Proprietary, closed and undocumented. The communication protocol is closed and/or restricted by licensing. Users are funneled into a proprietary application if they want to be allowed to communicate over this standard. Reverse engineered implementations sometimes crop up but are typically rendered useless by changes in the protocol standard or by legal takedowns.
What is currently happening to digital communications standards is akin to private interests plundering public resources to establish monopolies. Imagine the interstate highway system being phased out in a takeover by a private highway system. People begin to use it electively because it is flashier and perhaps more convenient, but at the end of the day, everybody is now forced to drive only Ford vehicles (for example) as no other brand is allowed to be made compatible with this new road system.
A unique problem surrounding the hostile takeover of proprietary standards involves their leveraging of social intertia in order to softly enforce the usage of their [dis]services. The decision to use a communication tool, to a layuser, often takes the form of “That is where all my friends are, so that is what I like to use.”. The problem is therefore not necessarily technical in nature.
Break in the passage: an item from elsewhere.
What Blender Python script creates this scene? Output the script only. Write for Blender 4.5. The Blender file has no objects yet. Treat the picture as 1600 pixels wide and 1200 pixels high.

It does not matter if a free and user-respecting solution is as featureful (or even more featureful), users will tend to coleasce around what is already established and dominant. And so the platform which is lucky enough to have won over the minds of normies will always win out no matter how malacious it may be.
For a number of years, I had run a VoIP instance using Mumble in which all of my colleagues were happy to partake. But something changed sometime around 2016. A period of silence on the instance and when I next tried gathering on voicechat with my colleagues, they were no longer interested in using Mumble. Not only passively dissinterested, as one might imagine an indifferent party to be, but demonstrated a strong vitriolic hatred towards this thing that we once shared. They discovered the new [dis]service Discord.
Online voice chat is now another once-free area of the internet that has been gobbled up by software which is designed to mistreat its users.